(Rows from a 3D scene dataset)
──────────────────────────────
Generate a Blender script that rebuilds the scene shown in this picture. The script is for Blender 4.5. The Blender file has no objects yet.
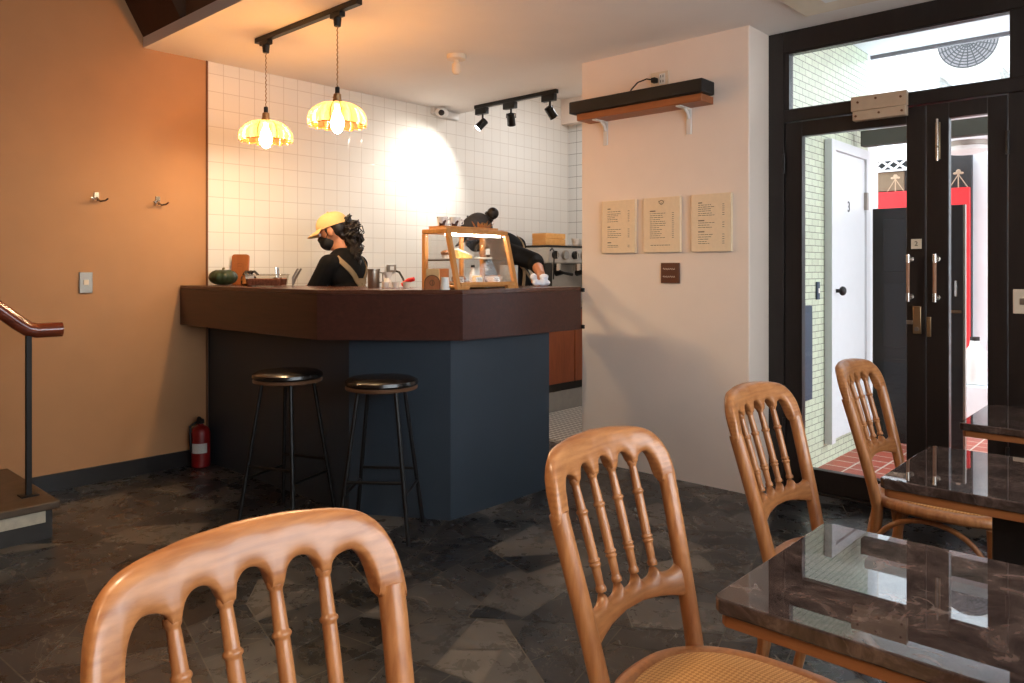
import bpy, bmesh, math, random
from mathutils import Vector, Matrix, Quaternion
from mathutils.bvhtree import BVHTree

random.seed(7)
PI = math.pi
SC = bpy.context.scene
COL = SC.collection

# ------------------------------------------------------------------ camera, world, exposure
cam_d = bpy.data.cameras.new('camera')
cam = bpy.data.objects.new('camera', cam_d)
COL.objects.link(cam)
cam.location = (0, 0, 1.25)
cam.rotation_euler = (PI / 2, 0, math.radians(42.5))
cam_d.sensor_width = 36.0
cam_d.lens = 760 / 1024 * 36
cam_d.shift_y = -(341.5 - 269) / 1024
cam_d.clip_start = 0.02
SC.camera = cam

SC.view_settings.view_transform = 'Standard'
SC.view_settings.look = 'None'
SC.view_settings.gamma = 1.0
SC.view_settings.use_curve_mapping = False
SC.view_settings.exposure = 0.24
SC.cycles.use_denoising = True
SC.cycles.max_bounces = 10
SC.cycles.transparent_max_bounces = 16
SC.cycles.sample_clamp_indirect = 6.0

SKY = 4.6
world = bpy.data.worlds.new('overcast_sky')
SC.world = world
world.use_nodes = True
bg = world.node_tree.nodes['Background']
bg.inputs[0].default_value = (0.86, 0.93, 1.0, 1)
bg.inputs[1].default_value = SKY


def lamp(name, kind, loc, energy, color, target=None, **kw):
    d = bpy.data.lights.new(name, kind)
    d.energy = energy
    d.color = color
    for k, v in kw.items():
        setattr(d, k, v)
    o = bpy.data.objects.new(name, d)
    COL.objects.link(o)
    o.location = loc
    if target is not None:
        o.rotation_euler = (Vector(target) - Vector(loc)).to_track_quat('-Z', 'Y').to_euler()
    return o


# daylight entering by the side window right of the tables (the opening is built below)
lamp('window_daylight', 'AREA', (1.34, 1.45, 1.60), 42, (0.90, 0.95, 1.0), target=(-2.0, 1.6, 1.0),
     shape='RECTANGLE', size=3.4, size_y=1.3)
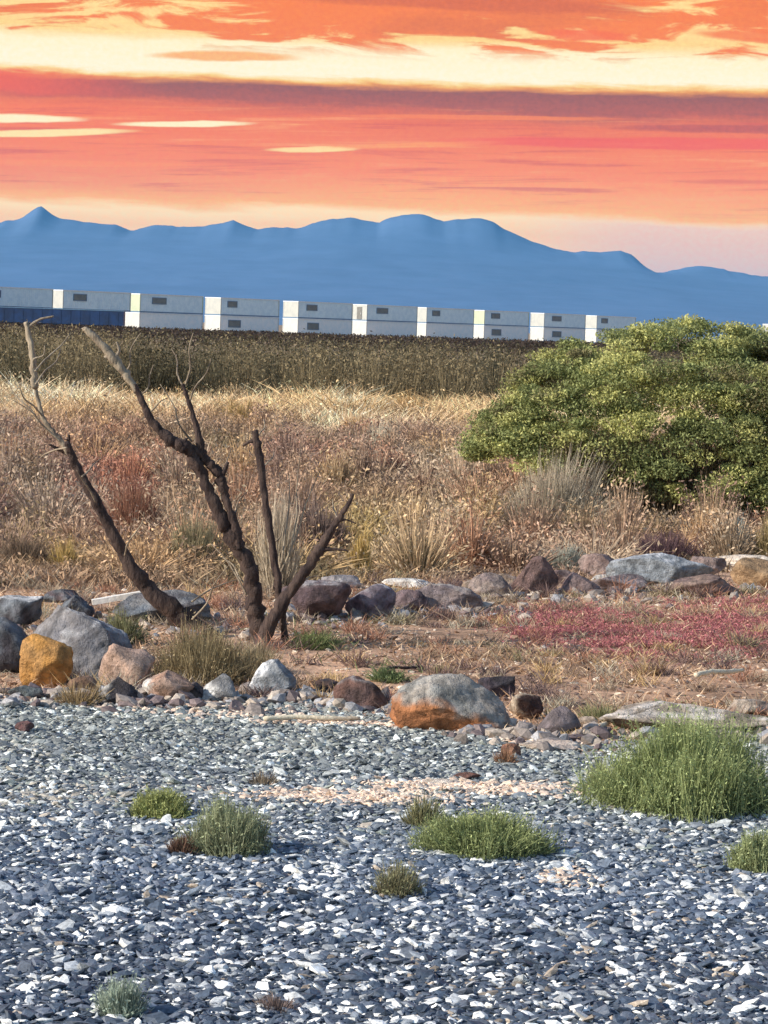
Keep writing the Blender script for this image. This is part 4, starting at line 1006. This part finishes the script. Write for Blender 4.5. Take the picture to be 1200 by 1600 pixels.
bgs(645, 900, 110, 80, (.24, .19, .11), (.36, .29, .18), 'olive brown shrub left of the grey purple shrub', n=2000, leaf=300, lsz=.01, wd=.004, seed=35, spiky=.4)
bgs(105, 905, 80, 60, (.38, .28, .11), (.58, .42, .17), 'yellow straw tuft below the left dead trunk bend', n=1200, wd=.004, seed=36, spiky=.5)
bgs(40, 900, 120, 70, (.17, .12, .09), (.27, .20, .14), 'brown shrub cut by the left edge behind the back rocks', n=2000, leaf=300, lsz=.01, wd=.004, seed=37, spiky=.4)
bgs(300, 900, 130, 110, (.24, .20, .12), (.37, .32, .20), 'grey olive shrub between left trunk and middle trunk, in front of reddish one', n=2400, leaf=500, lsz=.01, wd=.004, seed=38, spiky=.4)
bgs(640, 668, 110, 62, (.42, .28, .13), (.66, .45, .22), 'orange tan shrub standing out against dark brush belt, centre', n=2200, leaf=600, lsz=.016, wd=.010, seed=39)
bgs(372, 672, 90, 62, (.36, .26, .12), (.58, .42, .20), 'straw yellow shrub against the dark brush belt, left of centre', n=2000, leaf=500, lsz=.016, wd=.010, seed=40)
bgs(560, 690, 90, 54, (.55, .40, .24), (.82, .62, .40), 'brightest cream shrub in the straw band', n=2000, leaf=500, lsz=.016, wd=.010, seed=41)
bgs(735, 680, 60, 40, (.60, .42, .26), (.85, .64, .42), 'small cream tuft at the left tip of the huge green bush', n=1200, leaf=300, lsz=.016, wd=.010, seed=42)
bgs(120, 668, 90, 44, (.60, .44, .28), (.86, .66, .44), 'cream shrub in the straw band left of the stripped branch tip', n=1500, leaf=400, lsz=.016, wd=.010, seed=44)
bgs(20, 676, 80, 52, (.62, .46, .30), (.90, .70, .50), 'peach cream shrub cut by the left edge in the straw band', n=1500, leaf=400, lsz=.016, wd=.010, seed=45)
bgs(595, 720, 90, 70, (.40, .36, .28), (.62, .56, .44), 'pale grey shrub just below the brightest cream one', n=1800, leaf=400, lsz=.014, wd=.008, seed=46)
bgs(470, 665, 80, 40, (.22, .17, .12), (.34, .28, .20), 'grey brown shrub in the straw band left of the brightest cream one', n=1400, leaf=300, lsz=.016, wd=.010, seed=43)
──────────────────────────────
TO DO:
Transcribe the material as is, with images omitted.

OUTPUT BELOW:
Generate a Blender script that rebuilds the scene shown in this picture. The script is for Blender 4.5. The Blender file has no objects yet.
import bpy, bmesh, math, random
from mathutils import Vector, Matrix, Quaternion
from mathutils.bvhtree import BVHTree

random.seed(7)
PI = math.pi
SC = bpy.context.scene
COL = SC.collection

# ------------------------------------------------------------------ camera, world, exposure
cam_d = bpy.data.cameras.new('camera')
cam = bpy.data.objects.new('camera', cam_d)
COL.objects.link(cam)
cam.location = (0, 0, 1.25)
cam.rotation_euler = (PI / 2, 0, math.radians(42.5))
cam_d.sensor_width = 36.0
cam_d.lens = 760 / 1024 * 36
cam_d.shift_y = -(341.5 - 269) / 1024
cam_d.clip_start = 0.02
SC.camera = cam

SC.view_settings.view_transform = 'Standard'
SC.view_settings.look = 'None'
SC.view_settings.gamma = 1.0
SC.view_settings.use_curve_mapping = False
SC.view_settings.exposure = 0.24
SC.cycles.use_denoising = True
SC.cycles.max_bounces = 10
SC.cycles.transparent_max_bounces = 16
SC.cycles.sample_clamp_indirect = 6.0

SKY = 4.6
world = bpy.data.worlds.new('overcast_sky')
SC.world = world
world.use_nodes = True
bg = world.node_tree.nodes['Background']
bg.inputs[0].default_value = (0.86, 0.93, 1.0, 1)
bg.inputs[1].default_value = SKY


def lamp(name, kind, loc, energy, color, target=None, **kw):
    d = bpy.data.lights.new(name, kind)
    d.energy = energy
    d.color = color
    for k, v in kw.items():
        setattr(d, k, v)
    o = bpy.data.objects.new(name, d)
    COL.objects.link(o)
    o.location = loc
    if target is not None:
        o.rotation_euler = (Vector(target) - Vector(loc)).to_track_quat('-Z', 'Y').to_euler()
    return o


# daylight entering by the side window right of the tables (the opening is built below)
lamp('window_daylight', 'AREA', (1.34, 1.45, 1.60), 42, (0.90, 0.95, 1.0), target=(-2.0, 1.6, 1.0),
     shape='RECTANGLE', size=3.4, size_y=1.3)
Keep writing the Blender script for this image. This is part 4, starting at line 1006. This part finishes the script. Write for Blender 4.5. Take the picture to be 1200 by 1600 pixels.
bgs(645, 900, 110, 80, (.24, .19, .11), (.36, .29, .18), 'olive brown shrub left of the grey purple shrub', n=2000, leaf=300, lsz=.01, wd=.004, seed=35, spiky=.4)
bgs(105, 905, 80, 60, (.38, .28, .11), (.58, .42, .17), 'yellow straw tuft below the left dead trunk bend', n=1200, wd=.004, seed=36, spiky=.5)
bgs(40, 900, 120, 70, (.17, .12, .09), (.27, .20, .14), 'brown shrub cut by the left edge behind the back rocks', n=2000, leaf=300, lsz=.01, wd=.004, seed=37, spiky=.4)
bgs(300, 900, 130, 110, (.24, .20, .12), (.37, .32, .20), 'grey olive shrub between left trunk and middle trunk, in front of reddish one', n=2400, leaf=500, lsz=.01, wd=.004, seed=38, spiky=.4)
bgs(640, 668, 110, 62, (.42, .28, .13), (.66, .45, .22), 'orange tan shrub standing out against dark brush belt, centre', n=2200, leaf=600, lsz=.016, wd=.010, seed=39)
bgs(372, 672, 90, 62, (.36, .26, .12), (.58, .42, .20), 'straw yellow shrub against the dark brush belt, left of centre', n=2000, leaf=500, lsz=.016, wd=.010, seed=40)
bgs(560, 690, 90, 54, (.55, .40, .24), (.82, .62, .40), 'brightest cream shrub in the straw band', n=2000, leaf=500, lsz=.016, wd=.010, seed=41)
bgs(735, 680, 60, 40, (.60, .42, .26), (.85, .64, .42), 'small cream tuft at the left tip of the huge green bush', n=1200, leaf=300, lsz=.016, wd=.010, seed=42)
bgs(120, 668, 90, 44, (.60, .44, .28), (.86, .66, .44), 'cream shrub in the straw band left of the stripped branch tip', n=1500, leaf=400, lsz=.016, wd=.010, seed=44)
bgs(20, 676, 80, 52, (.62, .46, .30), (.90, .70, .50), 'peach cream shrub cut by the left edge in the straw band', n=1500, leaf=400, lsz=.016, wd=.010, seed=45)
bgs(595, 720, 90, 70, (.40, .36, .28), (.62, .56, .44), 'pale grey shrub just below the brightest cream one', n=1800, leaf=400, lsz=.014, wd=.008, seed=46)
bgs(470, 665, 80, 40, (.22, .17, .12), (.34, .28, .20), 'grey brown shrub in the straw band left of the brightest cream one', n=1400, leaf=300, lsz=.016, wd=.010, seed=43)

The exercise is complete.